With the 14th Amendment, the government has presented the choice of either refusing to participate in the system and be punished, or participate in a system in which one has a minute chance of rectifying one’s abject condition (prior to this they would have claimed dominion over the individual anyway, albeit with a fuzzier justification, mostly through property taxes). And with the 16th Amendment granting the government the unwarranted ability to tax one’s income, the ruthless circle of plunder was completed. This is the true nature of the so-called “voluntary” decision of whether to vote or not. As Lysander Spooner said in No Treason, voting, in these circumstances, is a defensive measure adopted in the hope of rectifying the wrongs perpetrated by an illicit government. As an analogy, imagine you were kidnapped and held in prison against your will. Let’s say your captors decide to give you the choice of playing a game of dice with them; if you roll five 6’s in a row, they will release you. They say you can either participate in this game of dice or you can persist in this state of involuntary bondage. However, they stipulate that your participation in the dice game constitutes consent to further imprisonment should you not roll the five magic 6’s that grant you your freedom. Would anyone say this is a valid contract? Would anyone assert since you were given the choice of whether or not to participate in this dice game it was a voluntary action expressing consent? I think we may see, after some reflection, the absurdity of claiming that voting, or any other participation in the government, may constitute consent to the government. We could make a similar analogy with a slave being born into slavery and coerced to operate within the system. Pretending they had a choice by giving them the chance to choose a white slave master, in the hope of their being treated less harshly by a more benign master, no more validates their slavery because they voted on it than does the above situation legitimize their imprisonment because they agreed to play the dice game. The voting paper could explicitly state “voting is a contract and participating is a declaration of consent” but this contract isn’t valid because they are actively threatening the individual with compulsion.

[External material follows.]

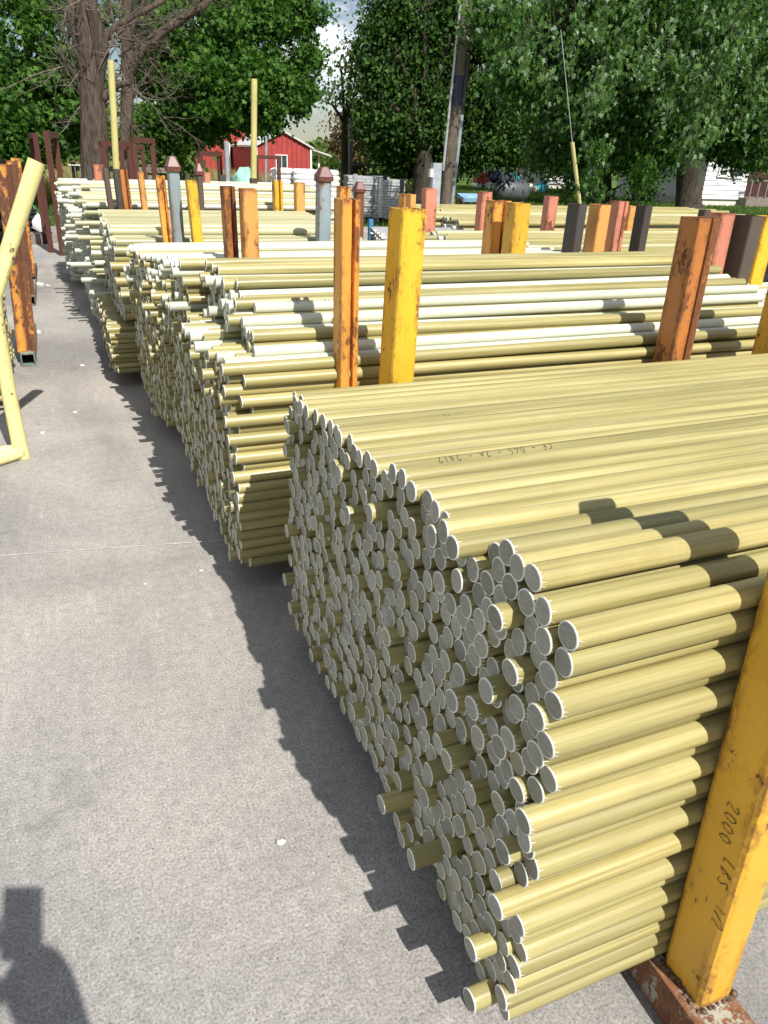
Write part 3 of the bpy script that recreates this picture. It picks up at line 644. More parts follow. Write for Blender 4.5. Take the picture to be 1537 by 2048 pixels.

I would recommend reviewing what Lysander Spooner wrote on why “Voting Does Not Imply Consent”. This is a succinct portion of his longer treatise, No Treason, addressing the issue directly. Here he touches on a slightly different analysis of voting, but still reaches the same conclusion that voting does not imply consent. “To take a man’s property without his consent, and then to infer his consent because he attempts, by voting, to prevent that property from being used to his injury, is a very insufficient proof of his consent to support the Constitution.” If it were the case that anyone born within the United States was not automatically a U.S. citizen and therefore not automatically subject to the jurisdiction of the federal government, and that the government did not attempt to expropriate the property of individuals with or without any actual consent, only then could we say that an individual, by voting, may be expressing consent. Only then would their choice truly be voluntary because they could live free of the laws and jurisdiction of the State by refusing consent and because they were not actively being expropriated by the government.

The idealist thing to do may be to refuse to vote or in any way participate in the government, knowing that you are vindicated when the government tyrannizes you and exercises its illegitimate dominion over you. For all intents and purposes, though, it is a rather foolish endeavor, especially in light of the above proof voting is not consent (at least not in the current and historical state of affairs in the United States).